Monday, November 1, 2010


Given the history of the giallo genre, it seems a little crazy that a movie like this had never been made before now. Just think, an entire film subgenre that’s called by the Italian word for yellow, and it took Dario Argento almost forty years since his first entry in the genre to think of making one about a villain whose skin is actually yellow.

Argento has been in a pretty major renaissance lately, after his career hit some pretty big snags over the course of the 90s (full disclosure, I’ve only seen two of his films from that decade -- The Stendhal Syndrome had its moments, but was overly long and fairly dull, and Phantom of the Opera was just terrible). Giallo, however, comes at a much better time in his career, following as it did Do You Like Hitchcock?, his two Masters of Horror entries, and Mother of Tears. Quite frankly, he’s been on fire lately, and I’m eager to see what kind of film he does next (more supernatural stuff, please).

Anyway, the plot: a serial killer is going around, picking up attractive foreigners with his cab in Milan, and dumping their carved up bodies several days later. He eventually makes the key error of abducting Celine (Elsa Pataky), an American model, while she is on the phone with her sister Linda (Emmanuelle Seigner), prompting Linda to seek help from the inspector (Adrien Brody) tasked with tracking the killer down.

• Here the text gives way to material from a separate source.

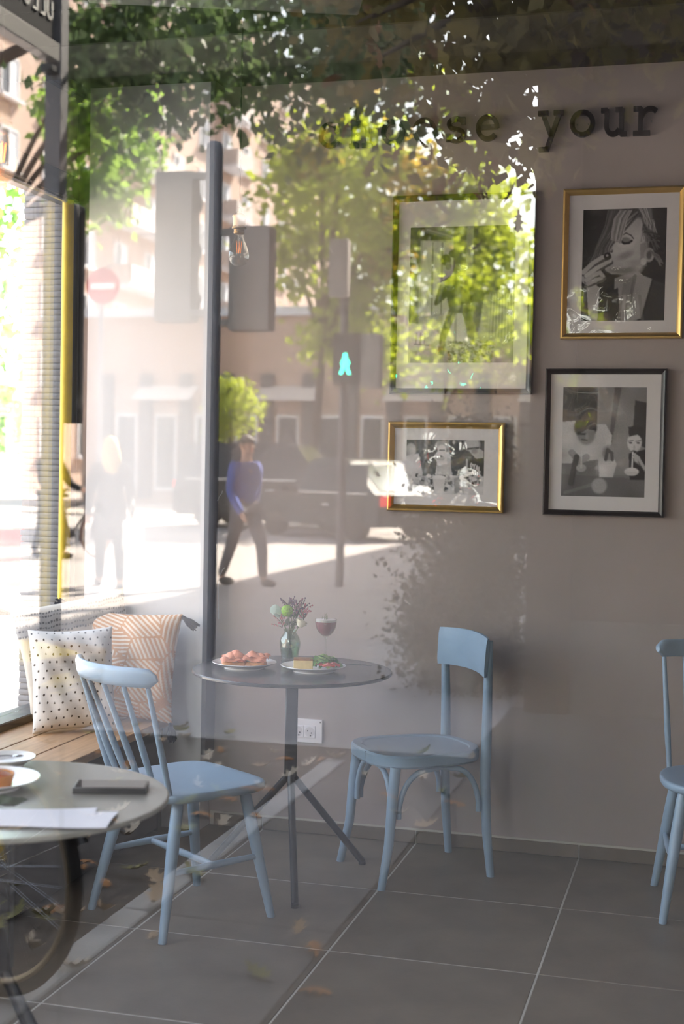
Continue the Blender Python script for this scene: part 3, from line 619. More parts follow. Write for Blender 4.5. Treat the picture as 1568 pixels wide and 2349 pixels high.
def picture(name, label, corners, prn, paint, N, m_frame, fw=.022):
    (x0, z1), (x1, z0) = corners; (a0, b1), (a1, b0) = prn; cx = (x0+x1)/2
    t = thing(name, label, 'picture', (cx, 0, z0)); q = lambda x: x-cx
    dp = .028; e = .0035
    def moulding(side):
        X0_, X1_, Z0_, Z1_ = q(x0), q(x1), 0, z1-z0
        o = [(X0_, Z0_), (X1_, Z0_), (X1_, Z1_), (X0_, Z1_)]; i_ = [(X0_+fw, Z0_+fw), (X1_-fw, Z0_+fw), (X1_-fw, Z1_-fw), (X0_+fw, Z1_-fw)]
        k, l = side, (side+1) % 4; mm = lambda a, b, f: (a[0]+(b[0]-a[0])*f, a[1]+(b[1]-a[1])*f)
        prof = [(0, -.002), (0, -dp+.006), (.10, -dp+.001), (.32, -dp), (.62, -dp+.004), (.9, -.014), (1.0, -.011), (1.0, -.002)]; V = []
        for f, y in prof:
            for c0, c1 in ((o[k], i_[k]), (o[l], i_[l])): p_ = mm(c0, c1, f); V.append((p_[0], y, p_[1]))
        n = len(prof); F = [[2*j, 2*j+1, 2*((j+1) % n)+1, 2*((j+1) % n)] for j in range(n)] + [[2*j for j in range(n)], [2*j+1 for j in range(n)][::-1]]
        return MB().add(V, F)
    for s_ in range(4): moulding(s_).build('frame_bar', m_frame, t, ang=30)
    MB().bx((q(x0)+fw*.8, -.009, fw*.8), (q(x1)-fw*.8, -.003, z1-z0-fw*.8)).build('mount', M_mat, t, smooth=False)
    W_, H_ = N, int(N*(b1-b0)/(a1-a0)); arr = paint(W_+1, H_+1); gr = np.random.default_rng(N+len(label)); pd = np.pad(arr, 1, mode='edge')
    arr = (pd[:-2, 1:-1]+pd[2:, 1:-1]+pd[1:-1, :-2]+pd[1:-1, 2:]+2*arr)/6      # soft photographic print with film grain
    lo = gr.normal(0, 1, (9, 7)); yy, xx = np.linspace(0, 7.99, H_+1), np.linspace(0, 5.99, W_+1); iy, ix = yy.astype(int), xx.astype(int); fy, fx = (yy-iy)[:, None], (xx-ix)[None]
    lo = (lo[iy][:, ix]*(1-fx)+lo[iy][:, ix+1]*fx)*(1-fy)+(lo[iy+1][:, ix]*(1-fx)+lo[iy+1][:, ix+1]*fx)*fy; arr = arr*(1+.14*lo)*(1+gr.normal(0, .05, arr.shape))
    g = MB().grid(lambda u, v: (q(a0)+(a1-a0)*u, -.0093, b1-z0-(b1-b0)*v), W_, H_).build('print', M_print, t, smooth=False)
    cols = np.ones((H_+1, W_+1, 4), np.float32); tint = np.array((1.0, .97, .98)); cols[..., :3] = np.clip(arr, 0, .8)[..., None]*tint; colour_grid(g.data, cols)
    MB().grid(lambda u, v: (q(x0)+fw*.9+(x1-x0-1.8*fw)*u, -.0118+.0006*math.sin(u*5+v*3), fw*.9+(z1-z0-1.8*fw)*v), 20, 20).build('glazing', M_picglass, t, ang=180)
    return t
picture('framed_photograph', 'large black-framed photograph of a striding figure, left on the grey wall', ((-1.2, 2.457), (-.663, 1.712)), ((-1.132, 2.338), (-.734, 1.830)), print_street, 150, M_blackframe)
picture('framed_photograph', 'gold-framed portrait of a woman with a hand at her mouth', ((-.562, 2.460), (-.127, 1.915)), ((-.489, 2.385), (-.192, 1.981)), print_portrait, 170, M_gold)
picture('framed_photograph', 'black-framed photograph of people drinking through straws, below the gold portrait', ((-.611, 1.807), (-.176, 1.270)), ((-.546, 1.740), (-.246, 1.341)), print_straw, 150, M_blackframe, .02)
picture('framed_photograph', 'small gold-framed photograph of a crowded picnic table', ((-1.201, 1.607), (-.758, 1.270)), ((-1.131, 1.540), (-.834, 1.336)), print_picnic, 170, M_gold, .024)

# wall sockets
t = thing('wall_socket', 'white double wall socket behind the bistro table leg', 'socket', (-1.516, 0, .358))
M_plas = mat('white_plastic', '#eceaf0', .35)
MB().box((0, -.006, .046), (.148, .012, .092), .004, 2).build('cover_plate', M_plas, t)
tag(MB().box((.066, -.0122, .082), (.005, .001, .005)).build('mark', M_mgrey, t), 'tiny grey mark')
for dx in (-.023, .024):
    pt_ = MB().box((dx, -.0125, .043), (.045, .004, .047), .001).build('socket_insert', M_plas, t)
    tag(MB().lathe([(.0195, 0), (.0195, .0006), (.0155, .0006), (.0145, -.0035), (0, -.0035)], 24, (dx, -.0146, .043), Matrix(((1, 0, 0), (0, 0, -1), (0, 1, 0)))).build('well', mat('socket_well', '#d6d4da', .4), pt_), 'round recessed well')
    for ex in (-.0085, .0085): MB().tube([(dx+ex*.9, -.0135, .043-ex*.45), (dx+ex*.9, -.0152, .043-ex*.45)], .0026, 10).build('pin_hole', M_blackframe, pt_)
    MB().tube([(dx+.004, -.0135, .029), (dx+.004, -.0155, .029)], .003, 8).build('pin_hole', M_blackframe, pt_)
# loose wire on the pilaster edge
def wire(P, label):
    t = MB().tube(P, .0022, 6).build('loose_wire', mat('grey_cable', '#a8a8ac', .5)); return tag(t, label, 'cable')
pp = lambda x, y: at(x, y, 1, -.05)
wire([pp(499, 1149) , pp(503, 1138), pp(509, 1132), pp(509, 1126)], 'short end of grey wire hooked on the pilaster edge')
wire([pp(501, 1420), pp(500, 1345), pp(502, 1325), pp(509, 1308), pp(515, 1302)], 'long grey wire bent out of the pilaster edge')

# ---------------------------------------------------------------- pendant lamps
M_brass = mat('aged_brass', '#8a6a3e', .35, .85, vary=.1, vscale=30); M_fil = mat('amber_filament', '#ff9a40', .4, emit='#ff8a2a', estr=.6)
M_filhot = mat('lit_filament', '#ffb050', .4, emit='#ff9a35', estr=9); M_bulb = glass_mat('bulb_glass', (1, .97, .92), .07); M_amber = glass_mat('amber_bulb_glass', (1, .70, .36), .10)
def pendant(label, x, y, z, s=1.0, lit=False, top=HC):
    t = thing('pendant_lamp', label, 'lamp', (x, y, z))         # z is the bottom of the bulb
    prof = [(0, 0), (.014, .002), (.025, .010), (.0305, .022), (.032, .034), (.030, .048), (.024, .064), (.017, .080), (.0135, .094), (.0125, .104)]
    bulb = MB().lathe([(r*s, zz*s) for r, zz in prof], 28).build('bulb', M_amber if lit else M_bulb, t)
    fm = MB()
    for k in range(4):
        a = k*PI/2+.4; fm.tube([(.005*s*math.cos(a), .005*s*math.sin(a), .040*s), (.009*s*math.cos(a+.3), .009*s*math.sin(a+.3), .078*s)], .0009*s, 5)
    fm.build('filament', M_filhot if lit else M_fil, bulb)
    MB().tube([(0, 0, .104*s), (0, 0, .08*s), (0, 0, .042*s)], [.006*s, .004*s, .0025*s], 8).build('glass_stem', M_bulb, bulb)
    MB().lathe([(.0128*s, .098*s), (.0165*s, .1*s), (.0175*s, .106*s), (.0155*s, .108*s), (.0165*s, .112*s), (.0225*s, .115*s), (.0225*s, .120*s), (.0195*s, .123*s), (.0195*s, .146*s), (.0215*s, .15*s), (.0215*s, .155*s), (.017*s, .160*s), (.008*s, .166*s), (.0055*s, .178*s), (0, .18*s)], 24).build('socket', M_brass, t)
    MB().tube([(0, 0, .176*s), (.0, 0, top-z)], .0028*s, 8).build('cord', mat('black_cord', '#1a191a', .8), t)
    MB().lathe([(.0, top-z-.022), (.028, top-z-.022), (.034, top-z-.004), (.034, top-z-.0005), (0, top-z-.0005)], 24).build('ceiling_cup', M_brass, t)
    return t
pr = at(547, 611, 1, -1.0); pendant('unlit clear bulb on a brass pendant in front of the grey wall', pr.x, pr.y, pr.z, 1.02)
pl = at(2, 417, 1, -2.45); pendant('glowing amber bulb on a pendant beside the window wall', pl.x, pl.y, pl.z, 1.05, True)

# ---------------------------------------------------------------- table settings on the middle table
TZ = .73
def plate(label, x, y, z, r=.112, name='dinner_plate'):
    t = MB().lathe([(0, .004), (r*.5, .004), (r*.66, .006), (r*.82, .013), (r*.985, .020), (r, .0215), (r*.99, .0228), (r*.95, .0215), (r*.8, .0155), (r*.66, .0088), (r*.5, .0068), (0, .0066)], 56).lathe([(r*.55, .0), (r*.62, .0), (r*.62, .006), (r*.55, .006)], 40).build(name, M_porc, None, (x, y, z), ang=60)
    return tag(t, label, 'plate')
p1 = at(560, 1532, 2, TZ); plate('white plate carrying salmon toasts on the bistro table', p1.x, p1.y, TZ)
p2 = at(718, 1540, 2, TZ); plate('white plate carrying quiche and salad on the bistro table', p2.x, p2.y, TZ)
M_toast = mat('toast', '#c98d50', .8, vary=.2, vscale=60, bump=.3, bscale=120); M_salm = mat('smoked_salmon', '#e0906f', .3, vary=.12, vscale=40, stretch=(1, 4, 1), bump=.08, bscale=60); M_cream = mat('cream_cheese', '#efe9d6', .5)
def salmon_toast(label, dx, dy, rz, sd):
    t = thing('salmon_toast', label, 'food', (p1.x+dx, p1.y+dy, TZ+.0068), rz)
    MB().add(*(lambda b: (b.v, b.f))(seat_slab(superell(.085, .075, .065, 28, 2.6), .016, .016, .001, .95, .004))).build('bread', M_toast, t)
    MB().add(*(lambda b: (b.v, b.f))(seat_slab(superell(.07, .062, .052, 24, 2.4), .022, .006, .0, .95, .002))).build('spread', M_cream, t)
    q = random.Random(sd)
    for k in range(3):
        a, b_, c_ = q.uniform(0, 6), q.uniform(0, 6), .006*k
        MB().grid(lambda u, v: ((u-.5)*.088+(k-1)*.006, (v-.5)*.068+(k-1)*.007, .0235+c_ + .013*math.sin(PI*u)*math.sin(PI*v) + .0045*math.sin(9*u+a)+.004*math.sin(7*v+5*u+b_) - .028*max(0, abs(u-.5)-.34) - .03*max(0, abs(v-.5)-.38)), 18, 14).build('salmon_slice', M_salm, t, ang=180)
ax_ = Vector((.92, .38, 0))
salmon_toast('left salmon toast of the two on its plate', -.036*ax_.x, -.036*ax_.y, .5, 1); salmon_toast('right salmon toast of the two on its plate', .036*ax_.x, .036*ax_.y, .15, 2)
t = thing('quiche_slice', 'golden quiche slice beside the salad', 'food', (p2.x-.032, p2.y-.014, TZ+.0068), .3)
MB().box((0, 0, .017), (.066, .046, .034), .006, 2).build('filling', mat('quiche_custard', '#dfc486', .6, vary=.08, vscale=60), t)
MB().box((0, 0, .036), (.066, .047, .006), .002, 2).build('browned_top', mat('browned_cheese', '#8e5a26', .55, vary=.3, vscale=50, bump=.3, bscale=100), t)
t = thing('salad', 'green leaf salad heaped beside the quiche', 'salad', (p2.x+.034, p2.y+.008, TZ+.0075))
M_lf = [mat('salad_leaf_%s' % n, c, .5, vary=.15, vscale=40, trans=.3) for n, c in (('dark', '#4c7a35'), ('mid', '#6f9b45'), ('pale', '#a5bd6c'))]; q = random.Random(8)
def leaf_sheet(L, W_, curl, ph, nu=6, nv=4): return MB().grid(lambda u, v: ((u-.5)*L, (v-.5)*W_*math.sin(PI*min(.97, .08+u*.9))**.7, curl*math.sin(PI*u)*1.0 + .1*W_*math.sin(12*v+ph) + .12*W_*math.sin(9*u+ph)), nu, nv)
for k in range(38):
    M = Matrix.Rotation(q.uniform(0, 6.3), 3, 'Z') @ Matrix.Rotation(q.uniform(-.7, .7), 3, 'X') @ Matrix.Rotation(q.uniform(-.7, .5), 3, 'Y')
    r_ = q.random()**.6*.045; a = q.uniform(0, 6.28); b = leaf_sheet(q.uniform(.03, .052), q.uniform(.018, .03), .006, q.uniform(0, 6)); c = Vector((r_*math.cos(a)*1.05, r_*math.sin(a)*.8, .012+q.random()*(.034-.4*r_)))
    MB().add([c + M @ Vector(v) for v in b.v], b.f).build('leaf', q.choice(M_lf), t, ang=180)
M_tom = mat('red_pepper_strip', '#a8402c', .35)
for k in range(5):
    x0, y0 = q.uniform(-.01, .05), q.uniform(-.045, -.01); MB().tube([(x0-.02, y0, .018), (x0, y0-.004, .024+.004*k*.4), (x0+.022, y0+.003, .02)], [.004, .0065, .004], 8).build('pepper_strip', M_tom, t)
t = thing('fork', 'steel fork resting on the rim of the quiche plate', 'cutlery', (p2.x+.085, p2.y+.05, TZ+.018))
M_steel = mat('polished_steel', '#c9c9cc', .2, .95)
MB().tube([(-.02, 0, .008), (.02, .008, .006), (.10, .030, .002)], [.002, .0022, .0036], 8, flat=.6).build('handle', M_steel, t)
for k in range(4): MB().tube([(-.02, 0, .008), (-.028, -.006+.004*k, .008), (-.06, -.010+.004*k, .006)], .0009, 5).build('tine', M_steel, t)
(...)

The two of them team up, as inspectors and civilians in gialli often seem to, and it soon becomes a race against time to find the killer before he finishes Celine off.

The film has almost everything you could want in a giallo. It’s got sexy women being cut up and murdered, some astonishingly obtuse clues that lead to the killer (seriously, if that one girl actually wanted her abductor caught, she could have tried not reciting poetry while she was dying), a killer that looks at photos of his work on the girls on his computer while jerking off, some really cool scenery, and just a whole lotta blood. There’s only a couple things it gets wrong, really: the title actually connects logically with the film without even so much as throwing an animal into it, and the killer is both revealed rather early and is largely known solely as a killer, rather than being a seemingly random cast member whose killer status is revealed with five or ten minutes left to go in the movie with no plausible explanation given. Some might say the lack of these two elements was an improvement, but really, if you can’t respect tradition then what can you respect?

If anyone has been hearing about the giallo genre but was worried that it might be too weird or Italian for them, this is a good choice to dip your toe into the water. Argento has long been the unparalleled master of the genre, and while this isn’t quite his best (that would be Opera), it’s definitely the best one to show to a potential new viewer. While Opera was more of a filmed nightmare, of the sort that he frequently made in the late 70s-mid 80s, this one will be more appealing to regular thriller fans -- at least the ones that don’t mind a nice hard R rating. And if they do mind, let’s be honest, there’s not a single Argento movie they’ll ever approve of, the uptight tools.